Ghazal 219, Verse 3

{219,3}*

nikalnaa ;xuld se aadam kaa sunte aa))e hai;N lekin
bahut be-aabruu ho kar tire kuuche se ham nikle

1) people/we have always been hearing about the emergence of Adam from Paradise, but
2) having become very disgraced, from your street we 'emerged'!

Notes:

Hali:

In the second line, emphasis ought to be given to the word 'very'. So that in comparison to Adam, he would be proved to emerge with more disgrace.
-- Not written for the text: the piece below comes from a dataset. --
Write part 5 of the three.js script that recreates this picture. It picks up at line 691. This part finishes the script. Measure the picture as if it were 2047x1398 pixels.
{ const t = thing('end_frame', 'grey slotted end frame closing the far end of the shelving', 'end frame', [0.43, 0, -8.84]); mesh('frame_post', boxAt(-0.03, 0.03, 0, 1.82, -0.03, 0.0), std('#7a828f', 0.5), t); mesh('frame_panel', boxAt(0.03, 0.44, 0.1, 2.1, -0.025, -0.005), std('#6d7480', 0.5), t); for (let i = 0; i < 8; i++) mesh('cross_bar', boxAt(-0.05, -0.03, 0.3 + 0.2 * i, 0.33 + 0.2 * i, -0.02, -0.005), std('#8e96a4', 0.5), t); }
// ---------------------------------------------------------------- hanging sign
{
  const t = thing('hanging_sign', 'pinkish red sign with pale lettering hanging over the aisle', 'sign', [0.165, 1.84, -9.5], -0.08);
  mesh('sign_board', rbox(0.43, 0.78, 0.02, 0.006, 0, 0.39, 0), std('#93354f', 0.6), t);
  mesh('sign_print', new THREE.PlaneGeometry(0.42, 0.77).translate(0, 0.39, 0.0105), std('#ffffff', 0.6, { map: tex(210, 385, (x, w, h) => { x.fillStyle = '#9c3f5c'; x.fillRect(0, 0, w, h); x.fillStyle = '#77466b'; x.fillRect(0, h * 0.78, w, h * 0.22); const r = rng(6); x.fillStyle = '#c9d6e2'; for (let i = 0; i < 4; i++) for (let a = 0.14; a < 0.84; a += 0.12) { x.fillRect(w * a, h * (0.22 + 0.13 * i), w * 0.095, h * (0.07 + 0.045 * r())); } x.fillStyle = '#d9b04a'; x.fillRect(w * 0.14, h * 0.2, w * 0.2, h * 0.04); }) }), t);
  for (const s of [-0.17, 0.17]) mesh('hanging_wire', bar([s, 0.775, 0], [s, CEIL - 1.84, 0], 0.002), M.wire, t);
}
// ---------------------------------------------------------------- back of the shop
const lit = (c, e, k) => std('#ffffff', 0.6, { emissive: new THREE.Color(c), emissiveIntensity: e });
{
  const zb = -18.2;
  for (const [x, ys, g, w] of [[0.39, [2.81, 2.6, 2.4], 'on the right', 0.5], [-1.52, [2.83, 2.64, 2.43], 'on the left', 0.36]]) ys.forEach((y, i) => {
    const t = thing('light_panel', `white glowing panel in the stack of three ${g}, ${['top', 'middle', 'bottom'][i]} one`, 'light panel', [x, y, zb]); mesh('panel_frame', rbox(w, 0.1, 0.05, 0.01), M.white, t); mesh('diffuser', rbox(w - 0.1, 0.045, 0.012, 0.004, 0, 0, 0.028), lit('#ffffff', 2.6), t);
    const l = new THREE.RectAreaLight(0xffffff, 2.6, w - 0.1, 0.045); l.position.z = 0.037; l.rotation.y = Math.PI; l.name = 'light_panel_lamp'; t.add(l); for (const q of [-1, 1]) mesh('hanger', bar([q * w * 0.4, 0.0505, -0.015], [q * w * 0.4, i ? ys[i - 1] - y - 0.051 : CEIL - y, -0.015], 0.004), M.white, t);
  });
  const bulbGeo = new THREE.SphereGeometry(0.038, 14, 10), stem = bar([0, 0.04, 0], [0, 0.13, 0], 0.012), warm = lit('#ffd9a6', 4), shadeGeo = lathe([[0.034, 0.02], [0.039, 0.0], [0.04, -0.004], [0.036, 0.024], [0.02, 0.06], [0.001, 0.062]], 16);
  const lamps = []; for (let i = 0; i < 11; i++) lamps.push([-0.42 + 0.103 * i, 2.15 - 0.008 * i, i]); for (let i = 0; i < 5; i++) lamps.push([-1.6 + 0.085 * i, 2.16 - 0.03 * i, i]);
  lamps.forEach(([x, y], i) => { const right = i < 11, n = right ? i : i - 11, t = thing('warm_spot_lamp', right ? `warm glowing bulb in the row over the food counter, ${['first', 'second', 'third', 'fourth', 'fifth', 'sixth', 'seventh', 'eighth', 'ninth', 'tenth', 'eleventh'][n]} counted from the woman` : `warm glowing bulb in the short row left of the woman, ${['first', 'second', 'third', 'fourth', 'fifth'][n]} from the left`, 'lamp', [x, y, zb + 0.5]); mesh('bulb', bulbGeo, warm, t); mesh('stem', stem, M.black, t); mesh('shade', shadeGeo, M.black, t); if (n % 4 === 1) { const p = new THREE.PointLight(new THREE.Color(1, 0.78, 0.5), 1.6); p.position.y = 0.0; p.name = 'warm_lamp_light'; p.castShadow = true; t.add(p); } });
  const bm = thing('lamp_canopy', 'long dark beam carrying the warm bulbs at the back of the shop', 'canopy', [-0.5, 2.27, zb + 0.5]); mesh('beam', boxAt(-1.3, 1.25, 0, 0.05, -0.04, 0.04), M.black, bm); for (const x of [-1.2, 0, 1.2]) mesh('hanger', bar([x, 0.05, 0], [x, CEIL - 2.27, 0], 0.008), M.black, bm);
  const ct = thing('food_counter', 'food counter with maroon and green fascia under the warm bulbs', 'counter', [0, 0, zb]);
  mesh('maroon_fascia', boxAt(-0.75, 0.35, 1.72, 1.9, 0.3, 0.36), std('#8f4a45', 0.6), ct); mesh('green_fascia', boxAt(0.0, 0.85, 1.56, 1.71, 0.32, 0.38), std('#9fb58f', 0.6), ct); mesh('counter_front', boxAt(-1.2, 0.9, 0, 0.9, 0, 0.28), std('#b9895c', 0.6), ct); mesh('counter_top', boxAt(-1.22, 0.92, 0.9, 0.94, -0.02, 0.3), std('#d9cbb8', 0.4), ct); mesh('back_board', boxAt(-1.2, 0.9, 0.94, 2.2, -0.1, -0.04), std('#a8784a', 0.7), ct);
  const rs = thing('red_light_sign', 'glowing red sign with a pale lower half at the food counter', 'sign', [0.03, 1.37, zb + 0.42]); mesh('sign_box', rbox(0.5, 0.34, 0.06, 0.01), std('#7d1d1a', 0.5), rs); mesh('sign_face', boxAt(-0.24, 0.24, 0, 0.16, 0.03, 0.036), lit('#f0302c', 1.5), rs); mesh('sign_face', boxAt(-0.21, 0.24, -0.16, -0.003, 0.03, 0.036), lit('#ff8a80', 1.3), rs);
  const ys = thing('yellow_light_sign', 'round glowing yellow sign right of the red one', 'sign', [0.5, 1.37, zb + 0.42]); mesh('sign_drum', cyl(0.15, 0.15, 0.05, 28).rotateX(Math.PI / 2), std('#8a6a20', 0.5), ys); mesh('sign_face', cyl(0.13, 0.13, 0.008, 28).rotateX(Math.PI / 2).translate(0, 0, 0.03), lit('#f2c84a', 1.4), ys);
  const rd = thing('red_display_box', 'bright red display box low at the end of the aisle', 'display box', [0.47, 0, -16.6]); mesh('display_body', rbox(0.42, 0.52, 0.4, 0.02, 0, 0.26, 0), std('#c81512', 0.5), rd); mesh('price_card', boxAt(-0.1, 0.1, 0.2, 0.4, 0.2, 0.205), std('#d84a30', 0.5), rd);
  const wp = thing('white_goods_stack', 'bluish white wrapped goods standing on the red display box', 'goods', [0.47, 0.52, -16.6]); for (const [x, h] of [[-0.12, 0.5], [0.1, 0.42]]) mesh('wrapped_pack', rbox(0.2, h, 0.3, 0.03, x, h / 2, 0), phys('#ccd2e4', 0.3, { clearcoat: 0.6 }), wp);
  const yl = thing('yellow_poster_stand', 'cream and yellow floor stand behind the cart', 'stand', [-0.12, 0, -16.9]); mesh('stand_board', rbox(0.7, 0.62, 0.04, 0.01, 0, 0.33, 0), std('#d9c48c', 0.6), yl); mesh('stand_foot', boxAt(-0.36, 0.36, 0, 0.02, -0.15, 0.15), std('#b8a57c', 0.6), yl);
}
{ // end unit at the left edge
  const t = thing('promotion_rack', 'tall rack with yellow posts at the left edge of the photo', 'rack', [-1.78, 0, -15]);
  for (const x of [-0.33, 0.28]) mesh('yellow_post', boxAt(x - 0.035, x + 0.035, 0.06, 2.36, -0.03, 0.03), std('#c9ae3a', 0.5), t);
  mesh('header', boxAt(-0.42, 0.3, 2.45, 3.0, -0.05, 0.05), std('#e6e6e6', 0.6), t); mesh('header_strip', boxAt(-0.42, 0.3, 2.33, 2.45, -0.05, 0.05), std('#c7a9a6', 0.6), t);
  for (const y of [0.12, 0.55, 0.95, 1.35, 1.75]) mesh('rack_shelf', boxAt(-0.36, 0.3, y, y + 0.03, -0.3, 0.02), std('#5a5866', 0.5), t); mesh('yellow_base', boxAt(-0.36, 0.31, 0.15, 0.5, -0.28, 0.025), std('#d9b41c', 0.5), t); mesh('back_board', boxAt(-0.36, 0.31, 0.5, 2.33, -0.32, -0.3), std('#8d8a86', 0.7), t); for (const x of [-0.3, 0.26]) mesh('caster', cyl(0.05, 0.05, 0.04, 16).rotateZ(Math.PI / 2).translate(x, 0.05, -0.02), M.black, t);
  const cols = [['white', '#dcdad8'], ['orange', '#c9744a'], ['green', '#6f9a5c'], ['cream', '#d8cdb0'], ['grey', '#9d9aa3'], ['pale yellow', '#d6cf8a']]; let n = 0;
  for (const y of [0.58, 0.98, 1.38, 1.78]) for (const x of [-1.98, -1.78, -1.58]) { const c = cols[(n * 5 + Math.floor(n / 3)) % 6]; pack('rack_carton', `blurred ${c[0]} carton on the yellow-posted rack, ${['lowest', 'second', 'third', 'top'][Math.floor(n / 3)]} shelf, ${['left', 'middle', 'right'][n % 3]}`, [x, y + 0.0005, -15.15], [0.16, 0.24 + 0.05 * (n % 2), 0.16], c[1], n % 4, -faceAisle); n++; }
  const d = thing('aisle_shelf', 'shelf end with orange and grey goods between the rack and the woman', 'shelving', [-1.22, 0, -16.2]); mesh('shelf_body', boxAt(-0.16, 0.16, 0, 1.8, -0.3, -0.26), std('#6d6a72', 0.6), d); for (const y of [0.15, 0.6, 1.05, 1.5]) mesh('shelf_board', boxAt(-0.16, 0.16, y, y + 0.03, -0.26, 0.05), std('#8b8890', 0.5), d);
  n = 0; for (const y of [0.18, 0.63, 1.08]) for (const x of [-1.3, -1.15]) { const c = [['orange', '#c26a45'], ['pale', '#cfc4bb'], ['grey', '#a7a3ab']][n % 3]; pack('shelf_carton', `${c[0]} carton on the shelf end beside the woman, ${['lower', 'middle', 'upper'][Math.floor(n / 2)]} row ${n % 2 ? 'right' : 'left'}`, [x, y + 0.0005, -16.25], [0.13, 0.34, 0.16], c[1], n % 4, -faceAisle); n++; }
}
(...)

==Urdu text: Yadgar-e Ghalib, p. 164

Nazm:

He has said 'emerged' it because he feels ashamed to say that he was 'expelled' [nikaalnaa]. (249)

== Nazm page 249

Bekhud Mohani:

Adam too was expelled with great disgrace from Paradise. But may the Lord not bestow on anyone a disgrace like ours! (450)

FWP:

SETS == HUMOR; STRESS-SHIFTING
GRANDIOSITY: {5,3}

We have a statement with a number of points in the first line, then an emphatic 'but'; and the second line yields another statement. What exactly is being highlighted in the first line, and emphatically contravened in the second line? Here are some 'stress-shifting' possibilities:

=The fate of 'Adam' was long ago and far away, but our own sufferings are here and now.

=Adam emerged merely from 'Paradise', but we had to suffer the far worse fate of emerging from your street.

=Adam merely 'emerged' from Paradise, but we emerged from your street 'very disgraced'.

=If Adam is said to have 'emerged' from Paradise but in fact was forcibly and embarrassingly kicked out, perhaps we too were forcibly and embarrassingly kicked out of your street (as Nazm suggests).

=Adam emerged from Paradise merely 'disgraced', but we emerged from your street very disgraced (Hali's reading).

=People have 'always heard' about Adam's case, but our own case has not received any attention.

='We' are the ones expected to sympathize with Adam, but we ourselves have suffered even more severely.

The brilliantly amusing thing, of course, as Hali says, is the instantly apparent emphasis on 'very' [bahut]. (How does Ghalib make it so instantly apparent? My students pointed out (Apr. 2009) that the positioning right after lekin does at least some of the trick.) How truly funny that bahut makes the verse! The verse becomes a comic show of disproportion, as the lover insists on creating one of those 'it's all about ME' situations.

All the readings involve aspects of the same situation, but the emphasis on 'very' is particularly irresistible. The lover is so obsessed with his own humiliation that he won't even give the time of day to anybody else's. Instead of comparing his humiliation to Adam's, he compares Adam's to his-- and finds it wanting, as he impatiently makes clear. Adam's fall, after all, affected only the whole human race till the end of time; but the lover's expulsion affects him, and affects him now!

This verse is of course a charter member of the 'snide remarks about paradise' group; for others, see {35,9}.

Note for grammar fans: sunte aa))e hai;N is a colloquially shortened form of the participial sunte hu))e aa))e hai;N , 'we have come [along] [in a state of] hearing'.